Word for word, copy all the data and drop the pictures.

-----

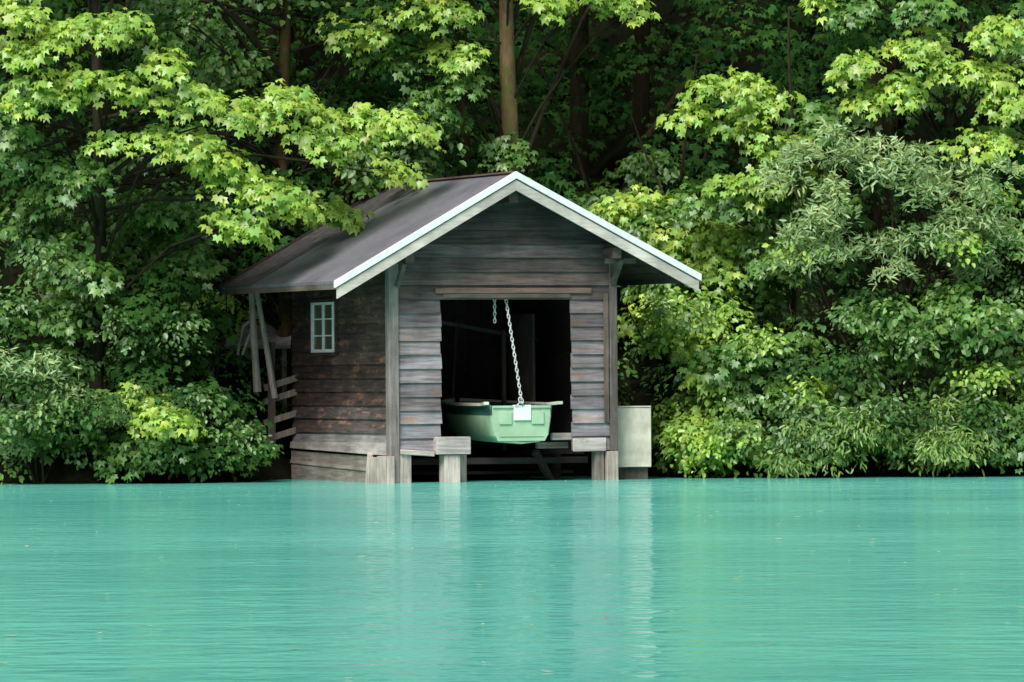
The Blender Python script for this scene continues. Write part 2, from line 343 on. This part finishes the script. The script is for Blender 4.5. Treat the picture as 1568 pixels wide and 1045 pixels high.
tm.box(-0.13,0.15,-0.05,0.05,0.32,0.56,mi=1); tm.box(-0.47,0.47,-0.045,-0.021,0.51,0.55,mi=0); tm.box(-.36,.36,-.035,-.021,.07,.085,mi=0)
tm.obj('transom',[M_green,M_white],B,bevel=0.012)
gw=MB()
for s_ in (-1,1):
    pts=[]
    for i in range(nS+1):
        t_=i/nS; pts.append((s_*(bw(t_)+0.03+(0.08 if i==0 else 0)),t_*Lb-(0.12 if i==0 else 0),0.56*(1-0.25*t_**3)+0.18*t_**3+0.03*t_**2+0.01+(0.02 if i==0 else 0)))
    for a,b2 in zip(pts[:-1],pts[1:]): gw.beam(a,b2,0.08,0.045)
gw.obj('gunwale',[M_cream],B)
th=MB(); th.box(-0.45,0.45,0.8,1.05,0.40,0.43); th.box(-0.45,0.45,1.9,2.15,0.42,0.45); th.obj('seats',[M_cream],B)
# chain
M_ch=plain('galvanised_steel',(0.58,0.58,0.58),0.5,0.2,20,0.3)
ch=MB()
def link(c,d,phase,L=0.075,r_=0.0085,wd_=0.020):
    d=Vector(d).normalized(); a=d.cross(Vector((0,1,0))).normalized(); b2=d.cross(a)
    side=a if phase else b2; nrm=d.cross(side); pts=[]
    K=12
    for k in range(K+1):
        th_=2*math.pi*k/K; pts.append(Vector(c)+d*math.sin(th_)*L/2+side*math.cos(th_)*wd_)
    base=len(ch.v); 
    for k in range(K):
        rad=(d*math.sin(2*math.pi*k/K)+side*math.cos(2*math.pi*k/K)).normalized()
        for j in range(5):
            q=pts[k]+(rad*math.cos(j*1.2566)+nrm*math.sin(j*1.2566))*r_; ch.v.append(tuple(q)); ch.c.append((1,1,1))
    for k in range(K):
        for j in range(5):
            ch.f.append((base+k*5+j,base+k*5+(j+1)%5,base+((k+1)%K)*5+(j+1)%5,base+((k+1)%K)*5+j)); ch.m.append(0)
top=Vector((1.90,0.18,3.2)); bot=Vector((2.05,-0.19,1.30))
n_=32
for k in range(n_+1): link(top+(bot-top)*k/n_,bot-top,k%2,L=(bot-top).length/n_*1.35,r_=.009,wd_=.021)
link(bot+Vector((0,0,-0.05)),(0.6,0,-1),1,L=0.10,wd_=0.035,r_=0.011)
ch.tube([bot+Vector((0,0,-.06)),bot+Vector((-.05,0,-.11)),bot+Vector((-.09,0.02,-.14))],[.009]*3,6); ch.tube([bot+Vector((0,0,-.06)),bot+Vector((.04,0,-.11)),bot+Vector((.03,0.02,-.14))],[.009]*3,6)
t2=Vector((1.80,0.25,3.2))
for k in range(14): link(t2+Vector((0.0,0,-0.055*k)),(0,0,-1),k%2)
CH=ch.obj('hoist_chain',[M_ch],None,smooth=True); CH.location=H.location; CH.rotation_euler=H.rotation_euler

# crate at the right of the house
M_cr=plain('crate_panel',(0.50,0.47,0.39),0.7,0.2,4)
CR=MB(); CR.box(0,0.54,0,0.7,0.17,1.10); CR.box(-0.012,0.552,-0.012,0.712,1.102,1.125); CR.box(-0.008,0.02,-0.008,0.02,0.171,1.10); CR.box(0.52,0.548,-0.008,0.02,0.171,1.10); CR.box(0.021,0.519,-.006,.01,.171,.20)
cr=CR.obj('storage_crate',[M_cr],bevel=0.01); cr.location=(1.62,1.75,0.02); cr.rotation_euler=(0,0,R(6))
CL=MB(); CL.box(0.03,0.5,0.08,0.6,-0.8,0.165,(.3,.28,.25))  # dark tint stands for the shaded gap under the crate
cl=CL.obj('crate_base',[M_post],cr)

# weathered rack and leaning poles behind-left
RK=MB()
RK.tube([(-4.08,4.0,1.4),(-4.13,4.0,2.2),(-4.17,4.0,3.15)],[.065,.055,.05],7,(1.25,1.2,1.12)); RK.tube([(-3.80,3.95,1.3),(-3.96,3.95,2.3),(-4.08,3.95,3.0)],[.05,.045,.04],7,(1.35,1.27,1.2))
RK.tube([(-4.4,4.1,2.0),(-4.3,4.0,2.45),(-4.0,4.0,2.7)],[.025,.025,.025],6,(.8,.8,.8)); RK.beam((-4.32,4.05,2.0),(-4.0,4.05,2.9),.03,.04,(.9,.88,.85))
for z_ in (0.75,1.02,1.36,1.58): RK.beam((-3.98,4.2,z_-0.12),(-3.42,3.95,z_+0.05),0.05,0.10,(.72,.64,.58))
RK.box(-3.92,-3.80,4.1,4.2,-0.5,2.2,(.3,.27,.25))
RK.obj('wooden_rack',[M_post])
SH=MB(); SH.prism([(-4.9,5.4,2.15),(-3.6,5.4,2.15),(-3.6,6.2,2.5),(-4.9,6.2,2.5),(-4.9,5.4,2.10),(-3.6,5.4,2.10),(-3.6,6.2,2.45),(-4.9,6.2,2.45)])
for a in (-4.8,-3.75):
    for b2 in (5.5,6.1): SH.box(a,a+.08,b2,b2+.08,0.2,2.12+(.25 if b2>6 else 0))
SH.obj('woodshed_roof',[plain('shed_roof_grey',(0.22,0.2,0.2),0.9,0.3,8)])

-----

PROBLEM SOLUTION:
The Blender Python script for this scene continues. Write part 2, from line 343 on. This part finishes the script. The script is for Blender 4.5. Treat the picture as 1568 pixels wide and 1045 pixels high.
tm.box(-0.13,0.15,-0.05,0.05,0.32,0.56,mi=1); tm.box(-0.47,0.47,-0.045,-0.021,0.51,0.55,mi=0); tm.box(-.36,.36,-.035,-.021,.07,.085,mi=0)
tm.obj('transom',[M_green,M_white],B,bevel=0.012)
gw=MB()
for s_ in (-1,1):
    pts=[]
    for i in range(nS+1):
        t_=i/nS; pts.append((s_*(bw(t_)+0.03+(0.08 if i==0 else 0)),t_*Lb-(0.12 if i==0 else 0),0.56*(1-0.25*t_**3)+0.18*t_**3+0.03*t_**2+0.01+(0.02 if i==0 else 0)))
    for a,b2 in zip(pts[:-1],pts[1:]): gw.beam(a,b2,0.08,0.045)
gw.obj('gunwale',[M_cream],B)
th=MB(); th.box(-0.45,0.45,0.8,1.05,0.40,0.43); th.box(-0.45,0.45,1.9,2.15,0.42,0.45); th.obj('seats',[M_cream],B)
# chain
M_ch=plain('galvanised_steel',(0.58,0.58,0.58),0.5,0.2,20,0.3)
ch=MB()
def link(c,d,phase,L=0.075,r_=0.0085,wd_=0.020):
    d=Vector(d).normalized(); a=d.cross(Vector((0,1,0))).normalized(); b2=d.cross(a)
    side=a if phase else b2; nrm=d.cross(side); pts=[]
    K=12
    for k in range(K+1):
        th_=2*math.pi*k/K; pts.append(Vector(c)+d*math.sin(th_)*L/2+side*math.cos(th_)*wd_)
    base=len(ch.v); 
    for k in range(K):
        rad=(d*math.sin(2*math.pi*k/K)+side*math.cos(2*math.pi*k/K)).normalized()
        for j in range(5):
            q=pts[k]+(rad*math.cos(j*1.2566)+nrm*math.sin(j*1.2566))*r_; ch.v.append(tuple(q)); ch.c.append((1,1,1))
    for k in range(K):
        for j in range(5):
            ch.f.append((base+k*5+j,base+k*5+(j+1)%5,base+((k+1)%K)*5+(j+1)%5,base+((k+1)%K)*5+j)); ch.m.append(0)
top=Vector((1.90,0.18,3.2)); bot=Vector((2.05,-0.19,1.30))
n_=32
for k in range(n_+1): link(top+(bot-top)*k/n_,bot-top,k%2,L=(bot-top).length/n_*1.35,r_=.009,wd_=.021)
link(bot+Vector((0,0,-0.05)),(0.6,0,-1),1,L=0.10,wd_=0.035,r_=0.011)
ch.tube([bot+Vector((0,0,-.06)),bot+Vector((-.05,0,-.11)),bot+Vector((-.09,0.02,-.14))],[.009]*3,6); ch.tube([bot+Vector((0,0,-.06)),bot+Vector((.04,0,-.11)),bot+Vector((.03,0.02,-.14))],[.009]*3,6)
t2=Vector((1.80,0.25,3.2))
for k in range(14): link(t2+Vector((0.0,0,-0.055*k)),(0,0,-1),k%2)
CH=ch.obj('hoist_chain',[M_ch],None,smooth=True); CH.location=H.location; CH.rotation_euler=H.rotation_euler

# crate at the right of the house
M_cr=plain('crate_panel',(0.50,0.47,0.39),0.7,0.2,4)
CR=MB(); CR.box(0,0.54,0,0.7,0.17,1.10); CR.box(-0.012,0.552,-0.012,0.712,1.102,1.125); CR.box(-0.008,0.02,-0.008,0.02,0.171,1.10); CR.box(0.52,0.548,-0.008,0.02,0.171,1.10); CR.box(0.021,0.519,-.006,.01,.171,.20)
cr=CR.obj('storage_crate',[M_cr],bevel=0.01); cr.location=(1.62,1.75,0.02); cr.rotation_euler=(0,0,R(6))
CL=MB(); CL.box(0.03,0.5,0.08,0.6,-0.8,0.165,(.3,.28,.25))  # dark tint stands for the shaded gap under the crate
cl=CL.obj('crate_base',[M_post],cr)

# weathered rack and leaning poles behind-left
RK=MB()
RK.tube([(-4.08,4.0,1.4),(-4.13,4.0,2.2),(-4.17,4.0,3.15)],[.065,.055,.05],7,(1.25,1.2,1.12)); RK.tube([(-3.80,3.95,1.3),(-3.96,3.95,2.3),(-4.08,3.95,3.0)],[.05,.045,.04],7,(1.35,1.27,1.2))
RK.tube([(-4.4,4.1,2.0),(-4.3,4.0,2.45),(-4.0,4.0,2.7)],[.025,.025,.025],6,(.8,.8,.8)); RK.beam((-4.32,4.05,2.0),(-4.0,4.05,2.9),.03,.04,(.9,.88,.85))
for z_ in (0.75,1.02,1.36,1.58): RK.beam((-3.98,4.2,z_-0.12),(-3.42,3.95,z_+0.05),0.05,0.10,(.72,.64,.58))
RK.box(-3.92,-3.80,4.1,4.2,-0.5,2.2,(.3,.27,.25))
RK.obj('wooden_rack',[M_post])
SH=MB(); SH.prism([(-4.9,5.4,2.15),(-3.6,5.4,2.15),(-3.6,6.2,2.5),(-4.9,6.2,2.5),(-4.9,5.4,2.10),(-3.6,5.4,2.10),(-3.6,6.2,2.45),(-4.9,6.2,2.45)])
for a in (-4.8,-3.75):
    for b2 in (5.5,6.1): SH.box(a,a+.08,b2,b2+.08,0.2,2.12+(.25 if b2>6 else 0))
SH.obj('woodshed_roof',[plain('shed_roof_grey',(0.22,0.2,0.2),0.9,0.3,8)])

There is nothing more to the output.